# WHAT THE EXERCISE ASKS
Return each line of the listing below, unchanged, and omit the images.
-- Start of DATA SEGMENT --
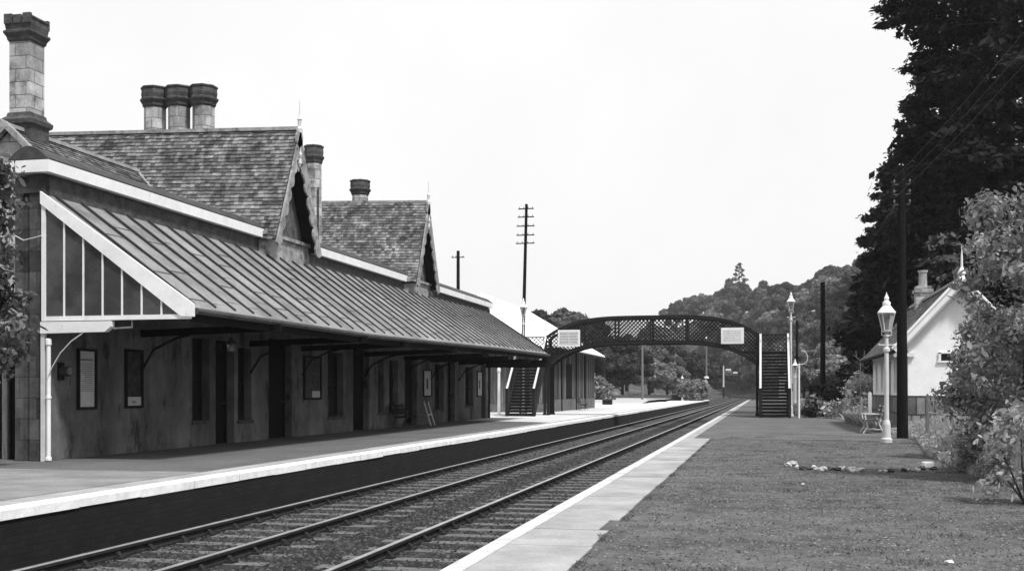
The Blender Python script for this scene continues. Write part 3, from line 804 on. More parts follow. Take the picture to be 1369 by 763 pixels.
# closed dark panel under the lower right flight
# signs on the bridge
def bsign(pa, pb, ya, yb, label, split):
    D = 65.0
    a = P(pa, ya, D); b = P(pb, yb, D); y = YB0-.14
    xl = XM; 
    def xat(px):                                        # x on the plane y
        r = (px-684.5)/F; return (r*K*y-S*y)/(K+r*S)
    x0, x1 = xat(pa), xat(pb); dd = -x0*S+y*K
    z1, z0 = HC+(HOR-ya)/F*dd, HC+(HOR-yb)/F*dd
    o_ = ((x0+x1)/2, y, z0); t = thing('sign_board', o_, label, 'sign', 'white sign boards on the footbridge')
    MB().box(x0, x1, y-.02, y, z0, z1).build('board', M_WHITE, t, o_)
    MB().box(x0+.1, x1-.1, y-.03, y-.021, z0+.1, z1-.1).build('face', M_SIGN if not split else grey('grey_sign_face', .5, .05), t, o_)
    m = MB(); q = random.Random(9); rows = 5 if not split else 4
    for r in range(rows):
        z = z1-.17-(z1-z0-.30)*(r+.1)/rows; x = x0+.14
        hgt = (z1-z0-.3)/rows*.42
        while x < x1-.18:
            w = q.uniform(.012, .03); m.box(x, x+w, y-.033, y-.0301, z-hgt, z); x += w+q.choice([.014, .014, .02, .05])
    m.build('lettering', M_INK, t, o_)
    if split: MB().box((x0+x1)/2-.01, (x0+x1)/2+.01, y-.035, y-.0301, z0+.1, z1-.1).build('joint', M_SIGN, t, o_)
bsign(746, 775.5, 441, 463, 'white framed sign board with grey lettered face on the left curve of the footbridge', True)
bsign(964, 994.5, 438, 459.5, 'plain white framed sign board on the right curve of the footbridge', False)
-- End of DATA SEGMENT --
# CORRECT RESULT
The Blender Python script for this scene continues. Write part 3, from line 804 on. More parts follow. Take the picture to be 1369 by 763 pixels.
# closed dark panel under the lower right flight
# signs on the bridge
def bsign(pa, pb, ya, yb, label, split):
    D = 65.0
    a = P(pa, ya, D); b = P(pb, yb, D); y = YB0-.14
    xl = XM; 
    def xat(px):                                        # x on the plane y
        r = (px-684.5)/F; return (r*K*y-S*y)/(K+r*S)
    x0, x1 = xat(pa), xat(pb); dd = -x0*S+y*K
    z1, z0 = HC+(HOR-ya)/F*dd, HC+(HOR-yb)/F*dd
    o_ = ((x0+x1)/2, y, z0); t = thing('sign_board', o_, label, 'sign', 'white sign boards on the footbridge')
    MB().box(x0, x1, y-.02, y, z0, z1).build('board', M_WHITE, t, o_)
    MB().box(x0+.1, x1-.1, y-.03, y-.021, z0+.1, z1-.1).build('face', M_SIGN if not split else grey('grey_sign_face', .5, .05), t, o_)
    m = MB(); q = random.Random(9); rows = 5 if not split else 4
    for r in range(rows):
        z = z1-.17-(z1-z0-.30)*(r+.1)/rows; x = x0+.14
        hgt = (z1-z0-.3)/rows*.42
        while x < x1-.18:
            w = q.uniform(.012, .03); m.box(x, x+w, y-.033, y-.0301, z-hgt, z); x += w+q.choice([.014, .014, .02, .05])
    m.build('lettering', M_INK, t, o_)
    if split: MB().box((x0+x1)/2-.01, (x0+x1)/2+.01, y-.035, y-.0301, z0+.1, z1-.1).build('joint', M_SIGN, t, o_)
bsign(746, 775.5, 441, 463, 'white framed sign board with grey lettered face on the left curve of the footbridge', True)
bsign(964, 994.5, 438, 459.5, 'plain white framed sign board on the right curve of the footbridge', False)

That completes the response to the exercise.